В «Машеньке» и в «Возвращении Чорба» даны первые опыты Сирина в прозе и его стихи. И по этим опытам мы сразу же видим, что автор «Защиты Лужина», заинтриговавший нас мнимой <сложностью своей мнимой духовной жизни> {219}, — ничуть не сложен, напротив, чрезвычайно «простая и целостная натура». Это знакомый нам от века тип способного, хлесткого пошляка-журналиста, «владеющего пером» и на страх и удивление обывателю, которого он презирает и которого он есть плоть от плоти, «закручивает» сюжет «с женщиной», выворачивает тему, «как перчатку», сыплет дешевыми афоризмами и бесконечно доволен.


Довольны и мы. То инстинктивное отталкивание, которое смутно внушал нам Сирин, несмотря на свои кажущиеся достоинства, — определено и подтверждено. В кинематографе показывают иногда самозванца — графа, втирающегося в высшее общество. На нем безукоризненный фрак, манеры его «сверх благородства», его вымышленное генеалогическое дерево восходит к крестоносцам… Однако все-таки он самозванец, кухаркин сын, черная кость, смерд. Не всегда, кстати, такие самозванцы непременно разоблачаются, иные так и остаются «графами» на всю жизнь. Не знаю, что будет с Сириным. Критика наша убога, публика невзыскательна, да и «не тем интересуется». А у Сирина большой напор, большие имитаторские способности, большая, должно быть, самоуверенность… При этих условиях не такой уж труд стать в эмигрантской литературе чем угодно, хоть «классиком». Впрочем, это уже вне моей темы, ибо вне литературы в ее подлинном, «не базарном» смысле.

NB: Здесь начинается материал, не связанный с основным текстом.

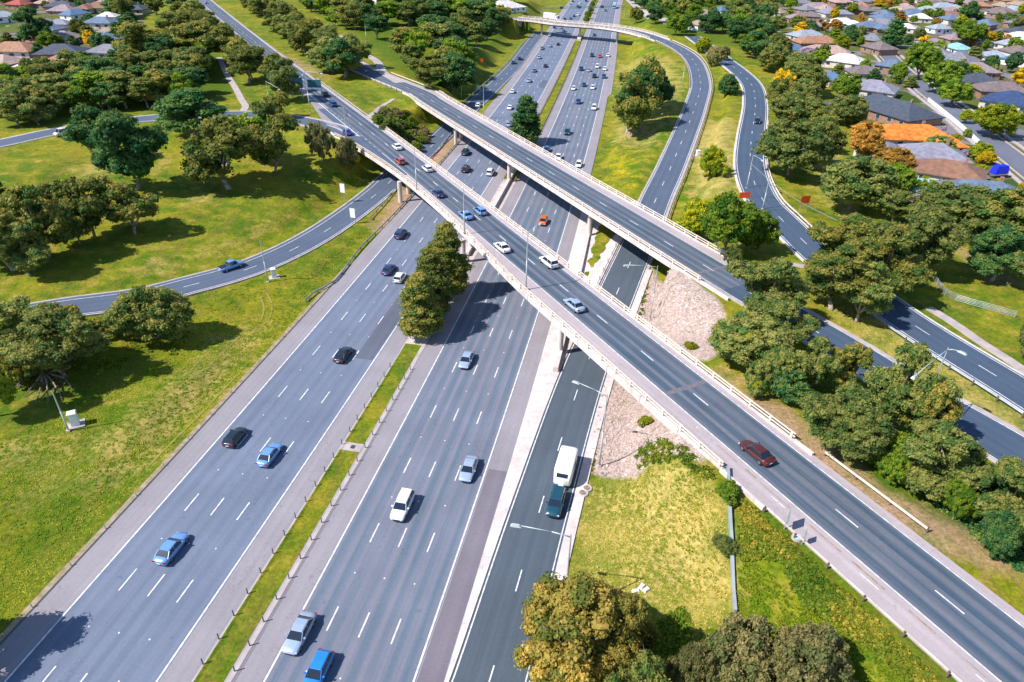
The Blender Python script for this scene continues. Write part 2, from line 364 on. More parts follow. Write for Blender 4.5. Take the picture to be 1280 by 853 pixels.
# O2: second overpass, right-hand edge line offset 0, path runs from lower right to upper left
_P2 = at(927.5, 344, Z1)[:2]; _Q2 = at(535, 115, Z1)[:2]; _d2 = (_Q2-_P2)/np.linalg.norm(_Q2-_P2)
_pre = [at(1330, 578, 7.0), at(1279, 546, 7.0), at(1165, 482, 7.0), at(1080, 431, 7.1), at(1005, 388, 7.3)]
_post = [at(452, 80, Z1), at(405, 46, Z1), at(352, 14, Z1), at(325, -2, Z1), at(300, -16, Z1)]
O2 = Path([tuple(p) for p in _pre]+[(*(_P2+_d2*s_), Z1) for s_ in (0, 30, 60, 90, 120, 150, 165)]+[tuple(p) for p in _post])
O2_0 = O2.near(_P2)
def mid(pairs): return [tuple((at(a, b, z)+at(c, d, z))/2) for a, b, c, d, z in pairs]
RAMP = Path(mid([(540, 935, 628, 930, 0), (566, 853, 657, 853, 0), (637, 640, 711, 640, 0), (700, 471, 757.9, 463.6, 0.02), (751, 360, 800, 352, .3), (775, 308, 818, 308, .9),
      (800, 250, 839, 250, 2.3), (819, 213, 855, 212, 3.4), (842, 165, 872, 165, 4.7), (855, 135, 883, 130, 5.5), (862, 100, 890, 107, 6.4), (852, 72, 882, 80, 7.2), (825, 55, 865, 63, 7.7), (780, 38.5, 830, 47, 8), (740, 31.5, 777, 36, 8),
      (700, 27, 700, 31, 8), (665, 22, 665, 27, 8), (640, 20.5, 640, 25, 8), (610, 17, 610, 22, 8), (560, 10, 560, 15, 8)]))
L1 = Path(mid([(-90, 398, -90, 432, 3.2), (-30, 392, -30, 420, 3.0), (65, 375.5, 75, 399, 2.4), (160, 363, 172, 385.5, 1.8), (222, 349, 240, 368, 1.4), (319, 320.5, 319, 345.5, .9), (400, 280.5, 400, 306, .5), (470, 230, 470, 256, .15), (500, 203, 512, 213, .05),
      (522, 187, 536, 197, .02), (580, 132, 592, 143, 0), (611, 104, 626, 110, 0), (637, 79, 650, 84, 0), (655, 58, 664, 62, 0), (670, 40, 677, 43, 0)]))
L2 = Path(mid([(-90, 190, -90, 206, 7.4), (5, 172, 5, 185, 7.5), (80, 156, 80, 170, 7.5), (185, 143, 185, 153.5, 7.5), (295, 137, 295, 149, 7.5), (355, 142, 355, 153, 7.5), (408, 151, 402, 164, 7.5), (432, 160, 420, 172, 7.5), (448, 170, 440, 184, 7.5)]))
R4 = Path(mid([(860, 48, 872, 44, 8), (880, 62, 890, 57, 8), (900, 77, 902, 67, 7.9), (927, 105, 944, 97, 7.8), (930.5, 130, 957.5, 128, 7.6), (922, 175, 956, 175, 7.3), (922, 212, 955, 210, 7.1), (934, 250, 968, 243, 7), (960, 278, 993, 271, 7), (1010, 325.5, 1043, 319, 7),
      (1060, 362, 1090, 355, 7), (1107, 398, 1140, 390, 7), (1150, 426, 1195, 426, 7), (1279, 506, 1279, 477, 7), (1350, 554, 1350, 520, 7)]))
STREET = Path([tuple(at(x, y, 7.5)) for x, y in ((1108, 68), (1128, 88), (1150, 106), (1172, 124), (1200, 144), (1226, 166), (1252, 186), (1290, 216), (1340, 255))])
STREET2 = Path([tuple(at(x, y, 7.5)) for x, y in ((1212, 152), (1245, 158), (1290, 168), (1340, 176))])
STREET3 = Path([tuple(at(x, y, 7.5)) for x, y in ((86, 96), (130, 92), (170, 90), (205, 82), (232, 70), (246, 50), (252, 25), (250, 0))])
# ------------------------------------------------------------------ terrain heights
ctrl = []
def cp(px, py, z, w_=1.0):
    p = at(px, py, z); ctrl.append((p[0], p[1], z, w_))
for x, y, z in [(100, 600, .9), (50, 500, 1.8), (20, 700, .5), (150, 480, 1.4), (250, 420, .9), (330, 380, .4), (0, 800, .2), (-40, 640, 1.5), (-40, 760, .6), (90, 450, 2), (0, 440, 2.6),
                (100, 230, 5.6), (200, 260, 4), (300, 190, 6.3), (250, 160, 7), (30, 210, 6.8), (60, 330, 3.2), (250, 310, 1.9), (340, 230, 4.3), (400, 200, 5.2), (400, 240, 2.2), (150, 330, 2.4), (440, 210, 4), (452, 196, 5.6), (20, 300, 4.6),
                (150, 40, 8), (60, 20, 8), (60, 90, 8), (250, 60, 8), (200, 110, 7.6), (0, 120, 7.6), (350, 60, 7.5), (420, 90, 7.4), (440, 115, 7.2), (470, 135, 6.9), (490, 132, 6.3), (505, 140, 5.0), (500, 165, 3.1), (520, 160, 2.6), (530, 180, .5), (545, 175, .3), (470, 155, 6.2), (555, 150, .6),
                (560, 122, 3.6), (545, 112, 6.2), (520, 80, 7), (600, 95, 2.5), (600, 60, 6.5), (628, 66, 2.5), (640, 52, 4), (560, 60, 7), (500, 30, 7.5), (600, 25, 8), (650, 12, 7), (690, 0, 2), (640, 0, 8), (560, -10, 8), (655, 34, 4.5),
                (760, 100, .3), (790, 120, 2.2), (800, 70, 4.2), (812, 56, 6.4), (838, 75, 6.3), (840, 110, 5.2), (790, 180, 1.8), (760, 220, .5), (760, 150, .5), (785, 66, 1.5), (795, 240, 1.6), (770, 260, .8), (790, 25, 2), (830, 25, 7.6), (785, 5, 1), (870, 30, 8),
                (900, 150, 6.3), (870, 210, 5.1), (900, 250, 5.9), (860, 280, 4.3), (930, 320, 6.7), (870, 300, 5), (905, 110, 7), (850, 262, 3.5), (890, 318, 6.2), (905, 330, 6.9),
                (800, 380, .4), (812, 350, .6), (822, 420, 2.2), (850, 380, 3.6), (880, 385, 5.2), (898, 395, 6.2), (850, 430, 4.4), (870, 455, 5.8), (900, 440, 6.6), (830, 345, 2), (795, 400, .3),
                (765, 470, .3), (790, 500, 1.6), (820, 525, 2.8), (850, 555, 4.2), (880, 575, 5.6), (740, 560, .3), (770, 560, 1.0), (800, 600, 1.0), (850, 640, 1.3), (740, 650, .4), (900, 660, 2.0), (760, 720, .6), (850, 740, 1.1), (918, 765, 1.6), (720, 850, .3), (1000, 830, 2.4), (930, 640, 3.4),
                (965, 690, 3.6), (1040, 740, 4.2), (1120, 840, 4.6), (1000, 720, 3.2), (940, 720, 2.2), (850, 850, 1.0), (1050, 860, 3.2), (1150, 900, 4.4),
                (950, 450, 6.8), (1000, 520, 6.8), (1100, 600, 6.8), (1200, 680, 6.9), (1280, 730, 7), (1100, 520, 6.7), (1050, 440, 6.8), (960, 380, 7), (1000, 350, 7), (1200, 600, 6.8), (1300, 640, 6.8),
                (1150, 300, 7.3), (1250, 400, 7.2), (1100, 230, 7.5), (1040, 200, 7.5), (1000, 120, 7.7), (1200, 100, 7.8), (1100, 50, 8), (1250, 30, 8), (980, 20, 8), (1280, 200, 7.6), (1280, 0, 8), (1100, 0, 8), (900, 0, 8)]:
    cp(x, y, z, 6.0)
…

«Машенька» и рассказы Сирина — пошлость не без виртуозности. «Покатилась падучая звезда с неожиданностью сердечного перебоя» {220}. «Счастье и тишина, а ночью рыжий пожар, рассыпанный на подушке» {221}и т. п. Стихи просто пошлы. Князь Касаткин-Ростовский {222}, Ратгауз {223}(в лирическом плане), Саша Черный (когда Сирин хочет иронизировать), Дмитрий Цензор {224}(вот кого приходится вспоминать в 1930-м году), когда он чувствует желание быть модернистом. Интересное все-таки духовное родство у автора «Защиты Лужина», новатора-европейца и надежды эмигрантской литературы! Впрочем, Сирин человек способный и если постарается, то легко перещеголяет своих поэтических учителей, — как перещеголял уже прозаических: Анатолия Каменского {225}, Б. Лазаревского {226}, каких-то второсортных «эстетов», изысканные новеллы которых в доброе старое время издавала «Нива». Только стоит ли стараться: и без этого один критик уже объявил о нем авторитетно: «исключительный мастер стиха».